SWR2 Wort zum Tag

SWR2 Wort zum Tag

„Sie ist sehr dankbar, dass sie einen Platz im Hospiz für ihren Mann bekommen hat.“ Das hat mir eine Frau erzählt. Sie geht jeden Tag hin, setzt sich an sein Bett und hält seine Hand. Sie sagt, es ist das einzige, was sie noch tun kann: Da sein, ihm zur Seite sein, jetzt, auf der Grenze zwischen Leben und Tod.

Vieles geht ihr dabei durch den Kopf, hat sie mir anvertraut, Gedanken, Empfindungen, Erinnerungen. Wie er jeden Morgen am Tisch die Zeitung las, sein verschmitzter Humor, und auch seine manchmal umständliche Art. Über 40 Jahre waren sie verheiratet, hatten Höhen und Tiefen durchlebt.

Es war nicht immer einfach gewesen. Auch wegen seiner Arbeit, die ihn oft an die Grenze der Belastbarkeit brachte. Und sie mit den Kindern auch. Sie fragt sich, ob dieses Leben für ihn so gut gewesen war. Sie weiß es nicht wirklich. Aber sie wünscht es ihm.

Ihr ist bewusst geworden, hat sie mir erzählt, auf der Grenze des Lebens bekommt vieles einen anderen Sinn. Sie würde viel darum geben, noch einmal mit ihm, Arm in Arm, auf der kleinen Bank in ihrem Garten hinter dem Haus zu sitzen, der untergehenden Sonne zuzusehen und dabei über Gott und die Welt zu reden.

Sie glaubt, alles Leben dieser Welt ist ein Werden und wieder Vergehen. Im Großen und im Kleinen. So wie bei ihr jetzt auch.
Ich habe sie gefragt: Und Gott?

Sie weiß nicht, sagt sie. Sie hat viel über ihn nachgedacht in letzter Zeit. Ihr Mann war kein Kirchgänger gewesen. Noch nie. Und sie auch nicht. Trotzdem war immer das Gefühl da, dass es Gott gibt. Irgendwie. Einer, der letztlich Welt und Menschen in der Hand hält. Unsichtbar, aber dennoch da.
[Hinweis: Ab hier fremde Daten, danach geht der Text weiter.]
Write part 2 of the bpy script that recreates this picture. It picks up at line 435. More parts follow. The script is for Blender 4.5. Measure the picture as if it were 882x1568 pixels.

Auch im Hospiz hält Jemand die Hand ihres Mannes, ist da für ihn. Und auch für sie.
Das zu wissen beruhigt sie. Sie fühlt sich gut aufgehoben, weil man hier weiß worauf es ankommt, was ein Sterbender braucht. Und was sie braucht, als seine Frau. Da reicht oft ein verstehender Blick, ein gutes Wort, eine fürsorgende Geste.

Ich war sehr beeindruckt von dieser Begegnung. Von dieser Frau. Von dem, was sie mir erzählt hat. Und wie sie es erzählt hat.
Ihre ganze Trauer war zu spüren, aber auch viel Trost. Auch in Bezug auf das Hospiz.

Ich finde es bewundernswert, wie sie damit umgegangen ist, dass ihr Mann bald sterben muss. Und dass es Hospize gibt, die ermöglichen, dass Menschen an der Grenze des Lebens nicht allein gelassen sind.